The Sun's power and symbolism once again return in the sequel series' Book 2: Spirits. The Sun's alignment with the planets in the solar system is what triggers Harmonic Convergence, forcing Raava and Vaatu to fight and greatly enhancing spiritual energy, allowing the portals to remain open and to free the spirit of darkness from his prison. At first, the Sun is treated as a neutral power, not boosting or aiding Raava against her dark counterpart, and the artwork utilised for the Sun in Outer Space seems rather suggestive of fire, being depicted in NASA-style filtered tones of gold and red, it's iconic plasma projections even drawn to resemble flames, effectively seperating the Sun from light as a spiritual energy and focusing it as solely aligned with elemental fire.

Then comes A New Spiritual Age, and this perception is reversed, with the Sun being inclusively tied to light: it shines brighter when positive emotions and light energy are manifested, even showcasing a blue-ish glow in the likeness of Raava, and according to Iroh this isn't a Spirit World-only phenomenon. Likewise, in Light in the Dark, Jinora's luminous descent strongly implies that the light she offers is gathered sunlight. In this very same episode, the sky above the "Taijitu arena" where the spirit portals are located changes from what appears to be dark clouds to the appearence of sunrise, connecting the Sun to the triumph of light over dark.

With this in mind, a few points to consider emerge:

- In the Avatar universe, light and fire are intrinsically connected, a connection made very obvious in real life beliefs, but frustratingly unadressed in Avatar, where the antagonistic Fire Nation is depicted in classical villainous visual cues like dark lighting and black and red clothes, and where darkness is seemingly malevolent as per the revelation of Vaatu's existence.

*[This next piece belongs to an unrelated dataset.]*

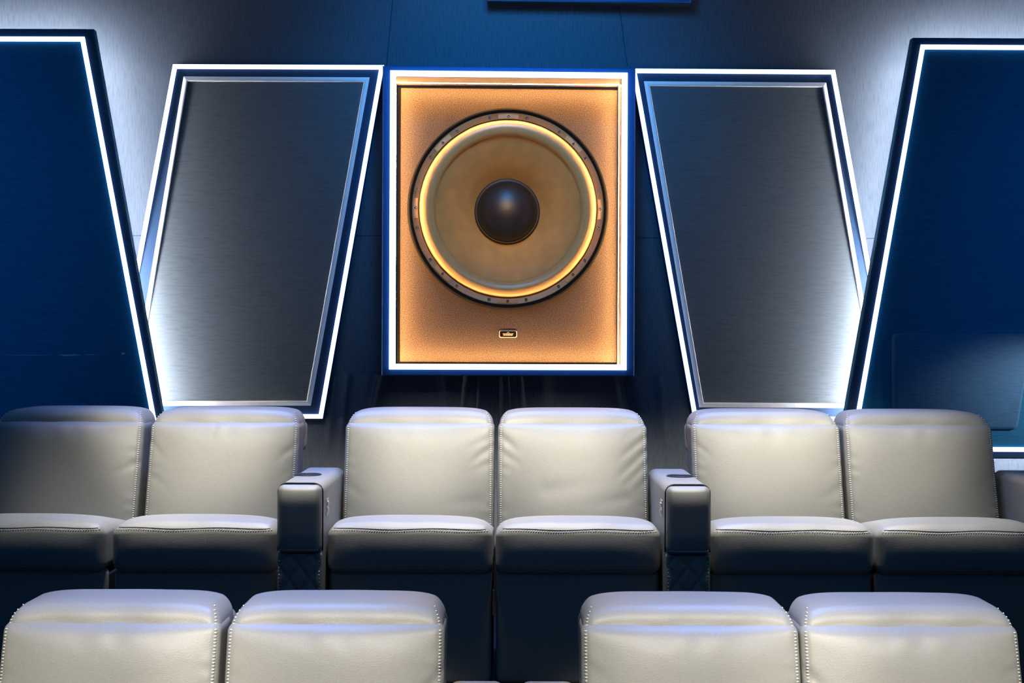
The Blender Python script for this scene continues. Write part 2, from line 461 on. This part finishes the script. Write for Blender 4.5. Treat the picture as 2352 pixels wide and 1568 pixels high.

- Considering that Raava is an independent being from the Sun (unlike Tui, for instance, which is stated to be the Moon's spiritual essence incarnated in the physical world), and she is the singular light spirit, it begs the question of whereas the Sun is a spiritual entity in the Avatar universe. Given the Sun's increase in intensity in response to Korra's inner light manifesting through, it appears that the Sun is a physical expression of Raava's essence, though the fact that it also occurs in the Spirit World might imply otherwise.

- Being a source of light energy, it seems strange that it doesn't boost Raava's energy in any way, given the Sun's raw power.